Predictably the warning was ignored and stuff was again left on the floor – on one occasion his school backpack and a jacket.  The computer disappeared.  Teen outrage followed. “The backpack was only 6” from my bedroom door! It’s not fair! Mom would never do this to me!”

But with a couple of gentle reminders, the basement has been pristine for some three weeks.  Maxx, the quintessential rational actor, has figured that the microscopic amount of extra effort involved in taking stuff into his room rather than dumping it on the basement floor, simply wasn’t worth the loss of utility that came from being deprived his beloved computer. Even I was surprised.

I don’t think that this particular exercise has damaged my relationship with Maxx––though he was very angry initially. I do think that it has pointed to a technique that could reduce some of the frequent wearing battles that Laura has with Maxx over “the small stuff”.  He’s smart, he’s rational, he responds to incentives.

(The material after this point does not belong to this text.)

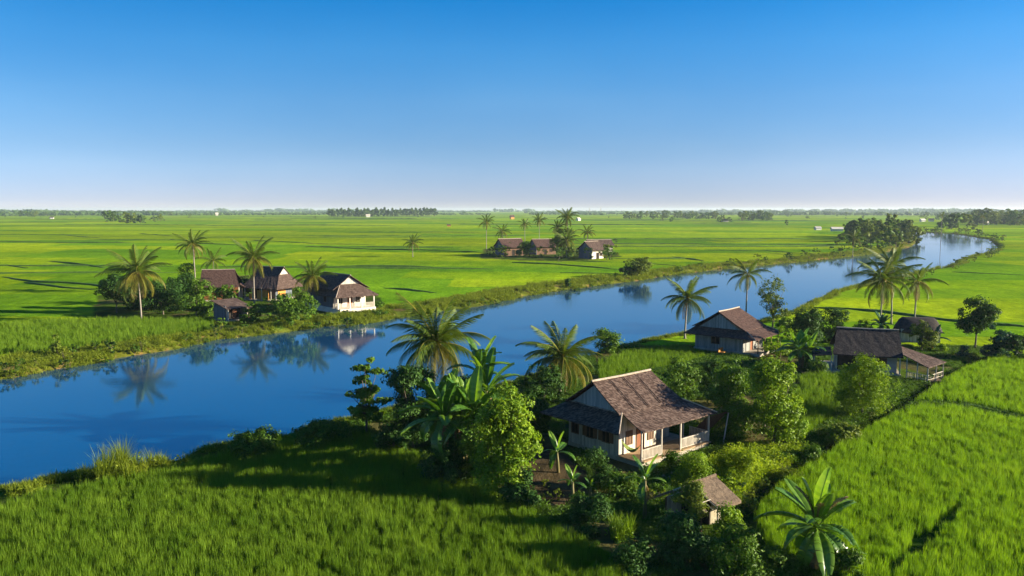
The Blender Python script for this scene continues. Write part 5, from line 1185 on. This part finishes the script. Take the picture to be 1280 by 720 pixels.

There would be greater pushback if Laura took a tough and consistent line on this since Maxx has so accustomed to having long, often belligerent, arguments with her on issues on which they disagree. Being good at debating I suspect he enjoys them.  So there would likely be a lot of drama before he accepted the new regime.  But if it worked her life might be a lot less stressful.

One last point.  Laura noted that the other evening when Maxx wasn’t feeling well, she cleaned up the pretty awful mess that he had left in the kitchen.  I would have made him clean it up in the morning.

She writes in her post that her “mama-nurturer” self took over.  True, but not the whole story.  She also said quietly Maxx would be doing something for her by way of compensation.  A much smarter and more appropriate response than mine.

But then––like her mercurial son––she is very smart too.